>>

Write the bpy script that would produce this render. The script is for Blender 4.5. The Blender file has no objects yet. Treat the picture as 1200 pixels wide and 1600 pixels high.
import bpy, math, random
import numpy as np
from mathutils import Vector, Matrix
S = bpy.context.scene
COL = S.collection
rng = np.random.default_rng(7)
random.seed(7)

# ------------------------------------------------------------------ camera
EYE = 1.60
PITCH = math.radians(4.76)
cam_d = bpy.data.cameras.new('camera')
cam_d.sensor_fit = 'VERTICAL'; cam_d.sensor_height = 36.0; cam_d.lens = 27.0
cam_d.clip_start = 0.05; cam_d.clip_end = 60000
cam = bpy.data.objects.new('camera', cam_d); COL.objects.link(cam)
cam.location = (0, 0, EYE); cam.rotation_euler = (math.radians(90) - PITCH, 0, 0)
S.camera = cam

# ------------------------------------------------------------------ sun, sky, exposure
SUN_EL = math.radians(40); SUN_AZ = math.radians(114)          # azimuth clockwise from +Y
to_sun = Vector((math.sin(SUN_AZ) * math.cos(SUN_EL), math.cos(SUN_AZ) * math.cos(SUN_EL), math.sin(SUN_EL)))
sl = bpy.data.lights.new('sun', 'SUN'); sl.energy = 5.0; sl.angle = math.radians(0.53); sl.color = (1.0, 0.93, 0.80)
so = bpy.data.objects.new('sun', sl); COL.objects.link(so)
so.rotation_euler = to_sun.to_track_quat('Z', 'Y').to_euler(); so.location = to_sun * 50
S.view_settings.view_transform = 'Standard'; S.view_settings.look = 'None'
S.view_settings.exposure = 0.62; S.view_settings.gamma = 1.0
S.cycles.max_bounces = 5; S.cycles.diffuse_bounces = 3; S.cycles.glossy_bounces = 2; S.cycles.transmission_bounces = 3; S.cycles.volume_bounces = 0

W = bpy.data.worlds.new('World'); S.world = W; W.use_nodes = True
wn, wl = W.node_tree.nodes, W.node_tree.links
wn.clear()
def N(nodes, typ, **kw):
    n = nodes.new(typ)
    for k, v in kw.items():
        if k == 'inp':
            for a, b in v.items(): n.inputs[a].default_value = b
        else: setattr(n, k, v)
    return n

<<

SHORT EXERCISE: Take the lines above from the first through the one containing "random.seed(7)" and reproduce them exactly; include nothing else.

OUTPUT FOR THIS TASK:
Write the bpy script that would produce this render. The script is for Blender 4.5. The Blender file has no objects yet. Treat the picture as 1200 pixels wide and 1600 pixels high.
import bpy, math, random
import numpy as np
from mathutils import Vector, Matrix
S = bpy.context.scene
COL = S.collection
rng = np.random.default_rng(7)
random.seed(7)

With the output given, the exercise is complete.